Now I'm not talking about concussions specifically, because as we know, head injuries have become a rather grim and sad indictment of today's full-contact NFL football. I'm speaking more broadly about the way people function today, and the way many football players function today - with this sort of pseudo-bravado and hunger to be not only the best, but the most visible, the one who hits the hardest, delivers the most damage, or appears on SportsCenter most often. It seems for many NFL players, the literal conquering of the opposition, is more important than making a sound play. Intensity has been replaced by ferocity. Physical dominance has been replaced by brutality. If this is what is important to so many, as the New Orleans bounty case has shown us, then what hope have we of quelling the unnecessary component of football's violence? And when we say unnecessary, we must consider the excess violence that some players partake in.
The argument we commonly hear is that football is a violent game and that's that. But we might also conclude that football has never been more violent than it is right now, and it's because many of the people playing the game consider themselves an extension of the tackle - they are weapons. These individuals are part of that hyper perfect society - overly engineered, over achieving Terminator types - who show all the concern for their on-field colleagues as a drunk driver. Can't football be played with a degree of responsibility? Well, of course, it can be.
When pro football players wore leather helmets, and labored through slow, muddied and grinding affairs, in which running, not passing, was a special commodity, we imagine there were less brutal injuries. We believe this because at a slower pace, with less equipment, men were less able to intentionally damage others, and as a result, their minds weren't geared towards it. Of course, the game became more dynamic, people grew bigger, moved closer to perfect, and were equally equipped with the latest technology - the hyper society complicated a simple game of yardage.
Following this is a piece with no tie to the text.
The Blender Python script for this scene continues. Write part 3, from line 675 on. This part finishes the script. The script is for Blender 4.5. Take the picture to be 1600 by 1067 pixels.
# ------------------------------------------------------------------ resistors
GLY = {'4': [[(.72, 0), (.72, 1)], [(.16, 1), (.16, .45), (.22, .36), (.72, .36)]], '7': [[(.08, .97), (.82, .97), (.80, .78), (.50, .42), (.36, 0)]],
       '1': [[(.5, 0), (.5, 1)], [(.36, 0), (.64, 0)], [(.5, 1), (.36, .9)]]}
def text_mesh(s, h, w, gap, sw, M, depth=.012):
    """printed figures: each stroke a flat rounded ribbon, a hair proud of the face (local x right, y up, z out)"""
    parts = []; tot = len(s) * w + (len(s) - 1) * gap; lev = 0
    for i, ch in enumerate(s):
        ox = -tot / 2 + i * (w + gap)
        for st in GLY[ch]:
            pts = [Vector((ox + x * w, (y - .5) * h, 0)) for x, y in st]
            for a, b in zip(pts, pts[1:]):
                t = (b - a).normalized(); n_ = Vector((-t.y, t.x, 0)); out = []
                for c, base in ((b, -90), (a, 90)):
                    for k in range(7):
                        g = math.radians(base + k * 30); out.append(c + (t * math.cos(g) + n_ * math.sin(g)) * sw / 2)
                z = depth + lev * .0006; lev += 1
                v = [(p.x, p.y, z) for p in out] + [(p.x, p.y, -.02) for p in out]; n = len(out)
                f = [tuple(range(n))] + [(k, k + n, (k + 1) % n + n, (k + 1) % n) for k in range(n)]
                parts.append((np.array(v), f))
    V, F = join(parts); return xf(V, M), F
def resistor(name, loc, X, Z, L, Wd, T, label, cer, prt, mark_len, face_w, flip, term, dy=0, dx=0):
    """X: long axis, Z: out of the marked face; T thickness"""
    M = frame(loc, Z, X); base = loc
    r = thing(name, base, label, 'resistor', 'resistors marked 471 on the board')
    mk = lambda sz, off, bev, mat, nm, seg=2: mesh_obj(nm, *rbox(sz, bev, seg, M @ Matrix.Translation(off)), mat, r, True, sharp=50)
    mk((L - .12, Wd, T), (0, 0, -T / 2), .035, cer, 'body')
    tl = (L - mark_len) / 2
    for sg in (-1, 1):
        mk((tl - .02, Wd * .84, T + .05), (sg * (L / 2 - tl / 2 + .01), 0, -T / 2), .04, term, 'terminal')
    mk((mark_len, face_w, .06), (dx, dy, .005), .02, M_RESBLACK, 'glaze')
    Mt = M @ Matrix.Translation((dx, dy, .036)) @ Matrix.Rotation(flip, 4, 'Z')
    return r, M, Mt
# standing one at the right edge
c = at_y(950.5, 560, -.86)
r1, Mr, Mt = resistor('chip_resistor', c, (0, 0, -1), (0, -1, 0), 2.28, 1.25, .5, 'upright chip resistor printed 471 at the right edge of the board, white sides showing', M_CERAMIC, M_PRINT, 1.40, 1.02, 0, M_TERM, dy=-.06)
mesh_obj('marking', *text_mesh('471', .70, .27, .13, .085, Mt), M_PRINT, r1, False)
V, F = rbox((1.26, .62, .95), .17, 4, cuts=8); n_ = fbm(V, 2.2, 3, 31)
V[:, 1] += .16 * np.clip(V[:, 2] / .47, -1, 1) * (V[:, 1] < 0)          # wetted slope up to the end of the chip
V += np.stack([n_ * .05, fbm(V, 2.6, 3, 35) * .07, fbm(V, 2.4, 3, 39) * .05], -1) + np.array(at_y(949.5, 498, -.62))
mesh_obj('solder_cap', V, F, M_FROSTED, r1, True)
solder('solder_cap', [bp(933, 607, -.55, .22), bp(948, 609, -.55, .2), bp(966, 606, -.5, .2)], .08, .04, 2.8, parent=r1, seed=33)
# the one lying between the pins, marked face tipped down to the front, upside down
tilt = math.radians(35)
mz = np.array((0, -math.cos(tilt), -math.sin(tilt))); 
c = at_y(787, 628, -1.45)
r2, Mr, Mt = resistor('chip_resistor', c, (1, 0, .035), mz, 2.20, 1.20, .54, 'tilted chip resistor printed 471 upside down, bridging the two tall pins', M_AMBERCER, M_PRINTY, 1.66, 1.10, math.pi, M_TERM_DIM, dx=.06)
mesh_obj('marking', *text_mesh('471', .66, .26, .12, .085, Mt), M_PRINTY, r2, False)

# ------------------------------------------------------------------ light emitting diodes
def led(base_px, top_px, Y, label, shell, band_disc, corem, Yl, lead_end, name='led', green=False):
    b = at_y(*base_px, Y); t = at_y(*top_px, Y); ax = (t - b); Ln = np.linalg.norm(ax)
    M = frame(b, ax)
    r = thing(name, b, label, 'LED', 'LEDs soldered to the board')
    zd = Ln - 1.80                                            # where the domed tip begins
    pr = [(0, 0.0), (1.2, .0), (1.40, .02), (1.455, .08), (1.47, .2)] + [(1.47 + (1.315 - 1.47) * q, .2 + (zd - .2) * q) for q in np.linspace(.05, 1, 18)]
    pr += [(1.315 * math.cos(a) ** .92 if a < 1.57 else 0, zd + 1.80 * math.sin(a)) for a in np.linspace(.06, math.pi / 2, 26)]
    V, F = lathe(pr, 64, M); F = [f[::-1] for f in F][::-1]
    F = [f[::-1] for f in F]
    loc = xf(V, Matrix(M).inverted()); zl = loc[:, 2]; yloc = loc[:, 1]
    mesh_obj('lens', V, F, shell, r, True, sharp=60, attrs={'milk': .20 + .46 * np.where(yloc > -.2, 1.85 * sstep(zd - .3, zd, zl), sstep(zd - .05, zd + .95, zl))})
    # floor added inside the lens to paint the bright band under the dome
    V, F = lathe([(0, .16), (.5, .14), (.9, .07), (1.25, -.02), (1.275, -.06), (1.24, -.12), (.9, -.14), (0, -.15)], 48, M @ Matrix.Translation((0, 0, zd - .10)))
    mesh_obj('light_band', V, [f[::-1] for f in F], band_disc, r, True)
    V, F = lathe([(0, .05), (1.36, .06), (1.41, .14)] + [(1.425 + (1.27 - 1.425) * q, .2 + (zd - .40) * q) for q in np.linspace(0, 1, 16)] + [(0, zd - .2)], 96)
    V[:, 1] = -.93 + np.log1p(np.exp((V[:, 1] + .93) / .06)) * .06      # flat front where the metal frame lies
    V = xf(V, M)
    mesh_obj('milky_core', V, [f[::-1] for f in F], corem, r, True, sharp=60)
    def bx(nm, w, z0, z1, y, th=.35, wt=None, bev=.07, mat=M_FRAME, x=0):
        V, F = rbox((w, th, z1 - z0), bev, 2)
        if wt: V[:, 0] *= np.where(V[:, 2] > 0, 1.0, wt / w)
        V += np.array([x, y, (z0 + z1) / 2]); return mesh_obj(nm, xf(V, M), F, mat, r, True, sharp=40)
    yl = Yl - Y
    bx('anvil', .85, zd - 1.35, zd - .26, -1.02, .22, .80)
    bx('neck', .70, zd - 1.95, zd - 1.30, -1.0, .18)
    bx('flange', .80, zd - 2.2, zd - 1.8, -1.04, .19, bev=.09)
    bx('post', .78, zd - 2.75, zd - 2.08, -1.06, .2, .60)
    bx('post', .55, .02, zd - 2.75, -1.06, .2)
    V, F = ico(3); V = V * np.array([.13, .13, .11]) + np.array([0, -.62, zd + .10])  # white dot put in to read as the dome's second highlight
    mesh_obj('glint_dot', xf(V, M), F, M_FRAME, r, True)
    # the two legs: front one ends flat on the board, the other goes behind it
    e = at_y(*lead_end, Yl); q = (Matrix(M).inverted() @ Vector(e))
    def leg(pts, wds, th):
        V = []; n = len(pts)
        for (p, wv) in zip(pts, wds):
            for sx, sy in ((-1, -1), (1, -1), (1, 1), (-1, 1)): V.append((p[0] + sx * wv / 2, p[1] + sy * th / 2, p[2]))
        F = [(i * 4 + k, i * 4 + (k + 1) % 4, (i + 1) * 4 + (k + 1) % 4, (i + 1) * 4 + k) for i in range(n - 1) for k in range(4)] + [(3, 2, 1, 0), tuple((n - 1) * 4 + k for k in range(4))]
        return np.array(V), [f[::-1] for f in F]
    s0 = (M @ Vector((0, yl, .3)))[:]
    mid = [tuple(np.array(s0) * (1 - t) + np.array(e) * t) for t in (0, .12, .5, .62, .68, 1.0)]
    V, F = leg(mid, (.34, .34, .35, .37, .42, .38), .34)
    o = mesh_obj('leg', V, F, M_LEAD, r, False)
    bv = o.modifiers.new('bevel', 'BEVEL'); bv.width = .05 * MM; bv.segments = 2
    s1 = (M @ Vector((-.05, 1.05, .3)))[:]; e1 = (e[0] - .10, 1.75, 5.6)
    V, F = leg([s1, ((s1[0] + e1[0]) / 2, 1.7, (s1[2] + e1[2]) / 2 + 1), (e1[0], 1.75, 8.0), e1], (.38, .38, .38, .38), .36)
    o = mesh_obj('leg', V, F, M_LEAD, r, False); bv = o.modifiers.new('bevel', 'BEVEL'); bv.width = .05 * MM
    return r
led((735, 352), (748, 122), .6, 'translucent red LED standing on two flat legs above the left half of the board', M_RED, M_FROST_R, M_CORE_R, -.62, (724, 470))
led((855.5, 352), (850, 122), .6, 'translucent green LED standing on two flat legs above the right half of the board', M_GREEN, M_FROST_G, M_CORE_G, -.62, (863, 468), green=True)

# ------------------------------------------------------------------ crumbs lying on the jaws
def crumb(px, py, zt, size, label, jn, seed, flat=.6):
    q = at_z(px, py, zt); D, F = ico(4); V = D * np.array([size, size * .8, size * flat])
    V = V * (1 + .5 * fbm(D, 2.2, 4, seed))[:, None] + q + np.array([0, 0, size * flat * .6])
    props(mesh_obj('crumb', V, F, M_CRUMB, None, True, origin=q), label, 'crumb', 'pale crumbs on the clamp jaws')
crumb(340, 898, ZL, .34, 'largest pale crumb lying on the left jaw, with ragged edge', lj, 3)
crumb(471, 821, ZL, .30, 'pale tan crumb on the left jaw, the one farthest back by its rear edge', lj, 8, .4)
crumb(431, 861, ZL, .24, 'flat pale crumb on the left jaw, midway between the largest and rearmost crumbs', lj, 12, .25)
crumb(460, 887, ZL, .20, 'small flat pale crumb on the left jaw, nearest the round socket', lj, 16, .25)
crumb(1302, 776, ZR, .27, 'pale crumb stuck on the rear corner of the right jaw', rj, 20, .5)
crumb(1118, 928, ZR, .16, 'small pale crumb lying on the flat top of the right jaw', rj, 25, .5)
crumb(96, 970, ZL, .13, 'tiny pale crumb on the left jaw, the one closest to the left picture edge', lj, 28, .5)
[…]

But launching at another man with a cannonball atop your shoulders isn't really football, is it? It's an attempt to sideline someone. If that's football, the game of great athletes, clever tactics, and unparalleled story lines then I must have missed something.
There are no easy answers to dealing with violent sports. But other games manage. Rugby is played by more than a hundred nations, for example, and you rarely see the type of horrific collisions in rugby that you see in pro football. And to the naked eye, rugby is a far more bruising affair than the NFL. That's because the game's owners, and supporters, and protagonists, cling to the tradition of the task - not to merely the way the task looks. They're committed to the skill and strategy, to tackling with the right techniques, and less to the spectacle. The NFL is spectacular, and moves pretty fast, and we love it. But some of its people need to stop and take a look around every once in a while, or they could miss it.